The dining room—a perfect example of Milligan’s melding of periods and styles—features portraits the designer inherited from her parents after a move over a vivid, Phillip Jeffries wallpaper, busts, and a vintage dining table embellished with decorative objects. Meanwhile, a previously screened-in porch was given new life as a cozy, family-friendly sunroom with a vented fireplace and a heated marble chevron floor. A graphic Holly Hunt wallpaper on the ceiling creates a “wow” moment.

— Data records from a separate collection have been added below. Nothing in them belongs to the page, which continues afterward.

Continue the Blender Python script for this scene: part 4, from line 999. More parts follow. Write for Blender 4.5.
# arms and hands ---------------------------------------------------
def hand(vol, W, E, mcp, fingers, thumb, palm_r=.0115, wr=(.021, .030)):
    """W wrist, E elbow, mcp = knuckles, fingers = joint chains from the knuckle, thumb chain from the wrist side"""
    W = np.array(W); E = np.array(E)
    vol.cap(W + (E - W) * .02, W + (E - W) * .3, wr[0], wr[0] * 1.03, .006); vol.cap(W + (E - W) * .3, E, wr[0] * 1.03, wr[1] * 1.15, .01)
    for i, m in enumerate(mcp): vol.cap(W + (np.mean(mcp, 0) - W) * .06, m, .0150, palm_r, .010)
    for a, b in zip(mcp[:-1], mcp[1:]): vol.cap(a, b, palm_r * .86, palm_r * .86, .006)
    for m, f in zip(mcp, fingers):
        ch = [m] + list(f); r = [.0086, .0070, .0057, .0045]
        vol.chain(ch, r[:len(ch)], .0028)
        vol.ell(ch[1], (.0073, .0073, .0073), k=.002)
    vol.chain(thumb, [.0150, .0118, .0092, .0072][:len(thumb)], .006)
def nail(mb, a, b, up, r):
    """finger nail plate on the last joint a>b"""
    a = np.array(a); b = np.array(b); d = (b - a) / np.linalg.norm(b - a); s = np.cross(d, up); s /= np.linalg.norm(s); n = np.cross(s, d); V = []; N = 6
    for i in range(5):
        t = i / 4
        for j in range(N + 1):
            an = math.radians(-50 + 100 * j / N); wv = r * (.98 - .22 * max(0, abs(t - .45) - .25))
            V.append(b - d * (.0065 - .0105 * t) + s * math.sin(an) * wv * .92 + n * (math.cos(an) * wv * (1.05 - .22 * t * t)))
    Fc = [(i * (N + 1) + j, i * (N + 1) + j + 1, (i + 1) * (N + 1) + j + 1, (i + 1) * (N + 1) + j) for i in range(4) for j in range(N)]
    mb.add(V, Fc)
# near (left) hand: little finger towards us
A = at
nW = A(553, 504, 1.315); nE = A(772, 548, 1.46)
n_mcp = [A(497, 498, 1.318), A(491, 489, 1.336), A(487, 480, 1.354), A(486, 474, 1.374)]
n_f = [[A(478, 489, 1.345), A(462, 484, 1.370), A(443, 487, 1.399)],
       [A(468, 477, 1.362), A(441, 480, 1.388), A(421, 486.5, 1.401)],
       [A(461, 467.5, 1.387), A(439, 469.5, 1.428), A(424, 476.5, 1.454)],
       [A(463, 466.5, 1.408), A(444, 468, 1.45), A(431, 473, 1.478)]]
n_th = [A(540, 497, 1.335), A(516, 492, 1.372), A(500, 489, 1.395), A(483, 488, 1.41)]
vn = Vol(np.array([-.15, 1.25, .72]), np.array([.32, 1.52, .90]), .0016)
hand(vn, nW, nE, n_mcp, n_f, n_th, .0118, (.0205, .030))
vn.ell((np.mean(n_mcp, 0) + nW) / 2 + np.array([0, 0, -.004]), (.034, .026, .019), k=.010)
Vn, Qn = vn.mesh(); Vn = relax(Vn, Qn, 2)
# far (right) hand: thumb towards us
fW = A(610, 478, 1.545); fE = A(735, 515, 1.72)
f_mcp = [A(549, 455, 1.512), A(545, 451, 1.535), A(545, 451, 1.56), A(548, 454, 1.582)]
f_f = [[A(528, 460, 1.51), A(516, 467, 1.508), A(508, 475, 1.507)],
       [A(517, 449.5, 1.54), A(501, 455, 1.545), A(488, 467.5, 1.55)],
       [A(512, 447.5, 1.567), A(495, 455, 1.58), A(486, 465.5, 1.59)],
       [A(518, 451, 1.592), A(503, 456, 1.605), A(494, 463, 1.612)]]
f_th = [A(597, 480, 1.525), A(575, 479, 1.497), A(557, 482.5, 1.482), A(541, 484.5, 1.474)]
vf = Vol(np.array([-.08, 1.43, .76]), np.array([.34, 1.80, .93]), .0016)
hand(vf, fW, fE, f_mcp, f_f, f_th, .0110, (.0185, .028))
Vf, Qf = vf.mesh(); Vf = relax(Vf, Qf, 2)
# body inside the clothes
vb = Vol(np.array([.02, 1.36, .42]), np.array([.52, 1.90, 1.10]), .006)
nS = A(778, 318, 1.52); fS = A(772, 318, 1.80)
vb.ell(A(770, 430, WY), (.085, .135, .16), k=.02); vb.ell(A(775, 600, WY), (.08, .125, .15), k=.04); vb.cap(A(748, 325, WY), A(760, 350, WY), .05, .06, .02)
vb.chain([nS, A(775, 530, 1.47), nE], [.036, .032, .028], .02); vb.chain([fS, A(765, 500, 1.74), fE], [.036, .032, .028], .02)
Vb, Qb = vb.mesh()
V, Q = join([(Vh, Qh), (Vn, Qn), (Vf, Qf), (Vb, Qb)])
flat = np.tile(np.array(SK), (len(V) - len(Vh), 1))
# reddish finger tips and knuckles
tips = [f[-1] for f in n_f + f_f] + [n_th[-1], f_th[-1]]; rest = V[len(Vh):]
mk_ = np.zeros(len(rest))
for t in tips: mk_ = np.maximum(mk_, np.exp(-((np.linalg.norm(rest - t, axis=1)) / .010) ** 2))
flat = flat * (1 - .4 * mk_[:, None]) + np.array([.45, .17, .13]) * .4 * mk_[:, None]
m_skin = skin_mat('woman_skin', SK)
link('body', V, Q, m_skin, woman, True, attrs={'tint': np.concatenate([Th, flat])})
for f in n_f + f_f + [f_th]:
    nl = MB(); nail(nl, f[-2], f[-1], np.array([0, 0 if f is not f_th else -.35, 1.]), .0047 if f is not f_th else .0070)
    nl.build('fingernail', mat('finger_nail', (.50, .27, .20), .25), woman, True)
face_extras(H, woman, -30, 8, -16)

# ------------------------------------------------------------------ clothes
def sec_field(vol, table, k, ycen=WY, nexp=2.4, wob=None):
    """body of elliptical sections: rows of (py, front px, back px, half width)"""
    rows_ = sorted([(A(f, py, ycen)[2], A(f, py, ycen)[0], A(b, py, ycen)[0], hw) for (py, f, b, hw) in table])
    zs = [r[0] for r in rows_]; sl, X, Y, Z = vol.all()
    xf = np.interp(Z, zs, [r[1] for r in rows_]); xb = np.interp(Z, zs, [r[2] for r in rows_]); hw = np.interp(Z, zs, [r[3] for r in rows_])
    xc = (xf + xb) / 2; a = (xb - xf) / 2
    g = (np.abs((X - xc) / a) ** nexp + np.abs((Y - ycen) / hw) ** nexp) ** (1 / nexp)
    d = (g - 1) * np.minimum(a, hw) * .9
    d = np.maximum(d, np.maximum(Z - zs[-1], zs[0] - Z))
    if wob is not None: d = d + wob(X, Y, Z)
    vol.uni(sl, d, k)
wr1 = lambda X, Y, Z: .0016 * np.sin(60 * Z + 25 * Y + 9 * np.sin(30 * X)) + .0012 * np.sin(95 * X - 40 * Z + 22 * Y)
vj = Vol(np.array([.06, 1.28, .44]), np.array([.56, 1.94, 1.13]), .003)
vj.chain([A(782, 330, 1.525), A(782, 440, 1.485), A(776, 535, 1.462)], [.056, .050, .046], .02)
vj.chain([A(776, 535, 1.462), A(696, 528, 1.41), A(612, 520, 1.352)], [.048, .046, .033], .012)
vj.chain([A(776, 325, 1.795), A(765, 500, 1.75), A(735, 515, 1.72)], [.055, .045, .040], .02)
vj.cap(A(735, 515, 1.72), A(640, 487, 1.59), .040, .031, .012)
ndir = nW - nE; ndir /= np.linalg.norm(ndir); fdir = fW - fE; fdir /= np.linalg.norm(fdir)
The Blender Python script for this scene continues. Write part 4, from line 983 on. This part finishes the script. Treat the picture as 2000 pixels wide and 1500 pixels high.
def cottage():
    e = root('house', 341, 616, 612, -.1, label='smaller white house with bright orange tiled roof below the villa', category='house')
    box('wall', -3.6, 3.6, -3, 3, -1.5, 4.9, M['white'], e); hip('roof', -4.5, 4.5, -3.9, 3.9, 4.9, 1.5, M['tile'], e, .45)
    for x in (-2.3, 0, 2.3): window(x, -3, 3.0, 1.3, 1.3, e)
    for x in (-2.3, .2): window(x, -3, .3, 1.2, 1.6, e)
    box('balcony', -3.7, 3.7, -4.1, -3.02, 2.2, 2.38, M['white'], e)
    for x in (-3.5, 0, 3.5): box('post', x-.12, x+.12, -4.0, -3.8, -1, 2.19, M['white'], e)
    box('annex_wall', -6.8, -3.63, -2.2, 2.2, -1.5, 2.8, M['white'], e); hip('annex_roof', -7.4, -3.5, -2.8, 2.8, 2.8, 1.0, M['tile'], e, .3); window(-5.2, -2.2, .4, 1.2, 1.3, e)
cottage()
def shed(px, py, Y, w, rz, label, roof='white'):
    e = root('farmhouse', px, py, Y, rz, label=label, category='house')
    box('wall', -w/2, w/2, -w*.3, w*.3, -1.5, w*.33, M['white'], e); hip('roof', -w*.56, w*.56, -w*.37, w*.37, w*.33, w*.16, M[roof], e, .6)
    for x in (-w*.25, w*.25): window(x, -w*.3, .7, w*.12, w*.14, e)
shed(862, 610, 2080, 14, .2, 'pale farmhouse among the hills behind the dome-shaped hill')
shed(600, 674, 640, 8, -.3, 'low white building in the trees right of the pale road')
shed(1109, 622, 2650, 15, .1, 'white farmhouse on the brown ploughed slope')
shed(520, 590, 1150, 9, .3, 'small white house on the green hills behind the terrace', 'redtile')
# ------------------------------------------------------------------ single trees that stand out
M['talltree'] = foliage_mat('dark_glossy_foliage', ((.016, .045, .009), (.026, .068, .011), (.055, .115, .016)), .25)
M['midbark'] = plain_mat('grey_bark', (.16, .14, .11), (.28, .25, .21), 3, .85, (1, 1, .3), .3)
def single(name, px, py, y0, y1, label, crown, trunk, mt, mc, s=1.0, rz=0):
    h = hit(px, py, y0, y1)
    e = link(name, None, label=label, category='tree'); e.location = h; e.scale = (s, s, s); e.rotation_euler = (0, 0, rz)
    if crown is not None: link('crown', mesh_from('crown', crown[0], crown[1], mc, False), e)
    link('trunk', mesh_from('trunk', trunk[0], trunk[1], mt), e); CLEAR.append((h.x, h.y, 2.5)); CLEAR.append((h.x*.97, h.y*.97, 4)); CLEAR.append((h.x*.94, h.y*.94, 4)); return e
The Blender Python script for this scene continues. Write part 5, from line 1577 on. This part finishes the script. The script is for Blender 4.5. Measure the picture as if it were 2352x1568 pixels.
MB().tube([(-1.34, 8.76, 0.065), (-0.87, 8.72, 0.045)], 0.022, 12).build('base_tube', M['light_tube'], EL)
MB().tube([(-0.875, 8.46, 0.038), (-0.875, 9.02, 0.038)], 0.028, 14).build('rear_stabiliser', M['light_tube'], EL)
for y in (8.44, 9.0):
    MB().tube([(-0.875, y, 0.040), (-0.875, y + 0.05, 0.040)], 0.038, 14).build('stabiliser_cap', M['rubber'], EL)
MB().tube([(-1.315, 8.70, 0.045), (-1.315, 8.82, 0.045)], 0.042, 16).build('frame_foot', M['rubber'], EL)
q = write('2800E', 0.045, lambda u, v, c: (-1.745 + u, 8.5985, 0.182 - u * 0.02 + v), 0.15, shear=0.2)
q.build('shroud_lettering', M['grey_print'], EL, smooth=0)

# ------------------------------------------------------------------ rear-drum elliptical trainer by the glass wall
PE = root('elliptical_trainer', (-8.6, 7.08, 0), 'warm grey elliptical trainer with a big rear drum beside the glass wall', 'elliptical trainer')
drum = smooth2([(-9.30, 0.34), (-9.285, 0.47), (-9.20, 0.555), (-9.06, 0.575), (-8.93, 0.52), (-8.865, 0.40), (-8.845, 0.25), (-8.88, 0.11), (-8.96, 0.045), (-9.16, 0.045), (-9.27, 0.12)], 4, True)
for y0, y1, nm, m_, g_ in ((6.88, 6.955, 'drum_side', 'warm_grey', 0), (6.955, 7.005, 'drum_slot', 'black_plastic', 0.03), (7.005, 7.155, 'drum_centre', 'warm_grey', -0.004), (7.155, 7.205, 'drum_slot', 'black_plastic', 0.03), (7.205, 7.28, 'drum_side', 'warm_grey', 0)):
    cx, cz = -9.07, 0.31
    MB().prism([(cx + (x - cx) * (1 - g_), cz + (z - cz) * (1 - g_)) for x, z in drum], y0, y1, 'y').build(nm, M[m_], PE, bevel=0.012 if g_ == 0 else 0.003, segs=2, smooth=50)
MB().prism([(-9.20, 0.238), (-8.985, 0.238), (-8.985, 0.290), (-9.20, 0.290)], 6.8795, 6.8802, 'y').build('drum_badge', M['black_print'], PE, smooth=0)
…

“It is incredibly important to me that every room in the house is fully functional,” explains Milligan of her penchant to repurpose rooms to maximize usability. A swanky breakfast room with various other iterations is covered in a black crocodile wallcovering from Ralph Lauren enhanced by compelling neon artwork. Equally rock n’ roll, the main bedroom features provocative artwork, black and white curtains, and a headboard the designer gold-leafed herself. In her husband’s office, Milligan went for a more subdued effect, covering the walls in an Oxford- like wool textile that offers intimacy. Framed mugshots of famous rock stars and a bust keep to the theme.
Milligan likens her home’s design evolution to changing shoes and outfits over and over. “I’ll often ask my husband what he thinks when I have a new idea and his response is usually ‘that’s the dumbest idea of I’ve heard,’” she says. “But I tend to move at the speed of sound, so he drives away having delivered that one liner, then he returns home only to find it’s all done, and begrudgingly changes his tune. It’s a: ‘it’s really cool, you were right’ type of thing. He doesn’t always understand but he always ends up loving it. How cool is that?”